Une Europe à reconstruire
Les participants au sommet de Varsovie entretiennent désormais de fidèles relations puisque la plupart s’étaient déjà rencontrés en juillet et signaient une déclaration commune sur la nécessité d’une « réforme profonde » de l’Union Européenne, craignant la « création d’un super-État européen ». Ce samedi, à Varsovie, après que des manifestants aient protesté en criant « Traitres ! Non au Fascisme ! » devant l’Hôtel Regent, c’est une dizaine de participants qui se sont donc réunis autour de Marine Le Pen, Viktor Orbán et du président du PiS (le parti « Droit et Justice » au pouvoir en Pologne) Jaroslaw Kaczynski : parmi eux notamment Matteo Salvini, mais aussi Fratelli d’Italia (Italie), Vox (Espagne), le FPŌ autrichien, ou encore des mouvements souverainistes et conservateurs de Lituanie, Finlande, Estonie et Roumanie.

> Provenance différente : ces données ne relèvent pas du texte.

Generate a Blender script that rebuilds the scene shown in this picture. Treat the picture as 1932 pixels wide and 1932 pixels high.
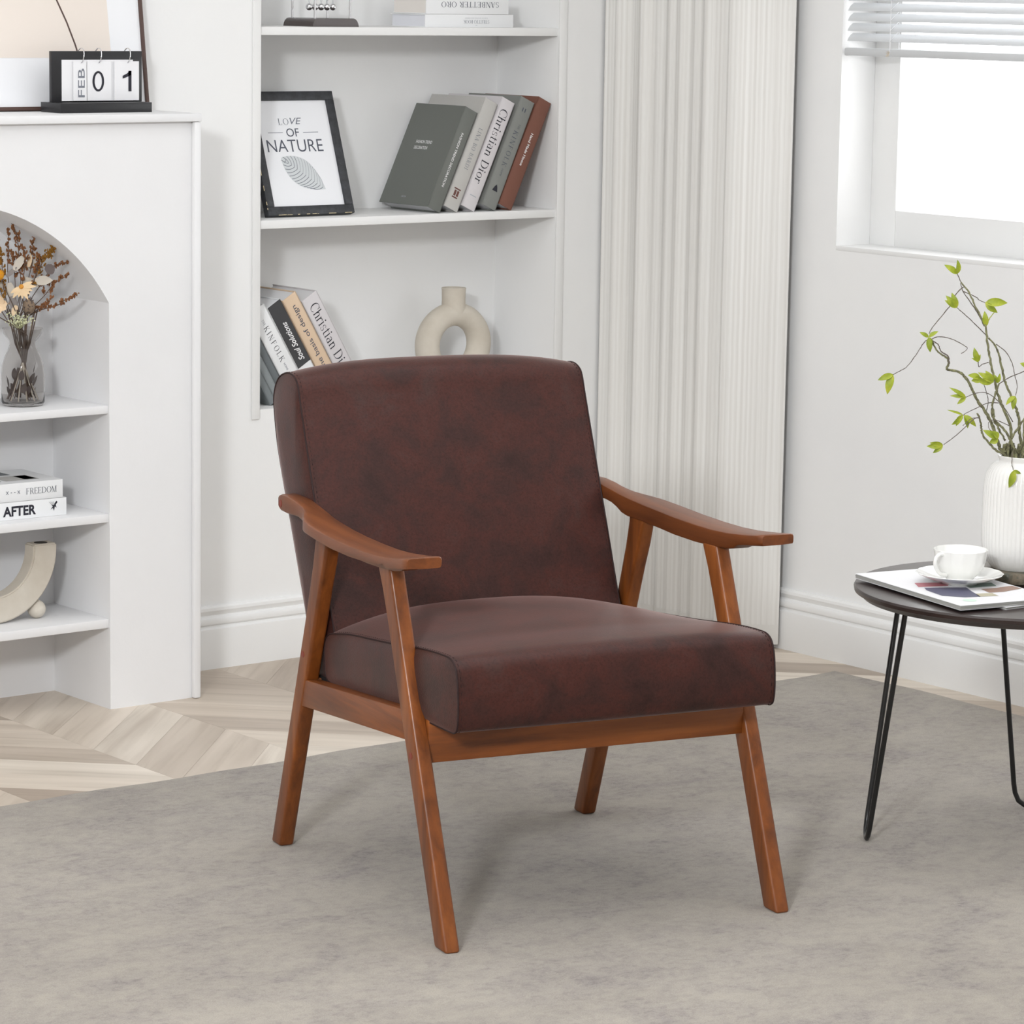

« Ce n’est qu’à travers un tel modèle de coopération européenne que nous pourrons sauver l’UE de nouvelles crises et tensions, et mettre un terme à l’idée inquiétante de créer une Europe gouvernée par une élite autoproclamée » signe Marine Le Pen dans leur déclaration commune. Plus loin, les nouveaux alliés reprennent et complètent leur déclaration du mois de juillet : « Les participants se sont également entendus sur une coopération plus étroite de leurs partis respectifs au sein du Parlement européen, y compris l’organisation de réunions communes, et l’alignement des votes sur des questions communes, telles que la protection de la souveraineté des États-membres et protection contre l’immigration illégale ».

Une nouvelle rencontre a été programmée par les différents intervenants dans deux mois. Cette prochaine étape sera décisive pour Marine Le Pen qui devra définitivement sceller une alliance européenne, indispensable pour témoigner de sa stature présidentielle à l’internationale à quelques mois de l’élection d’avril.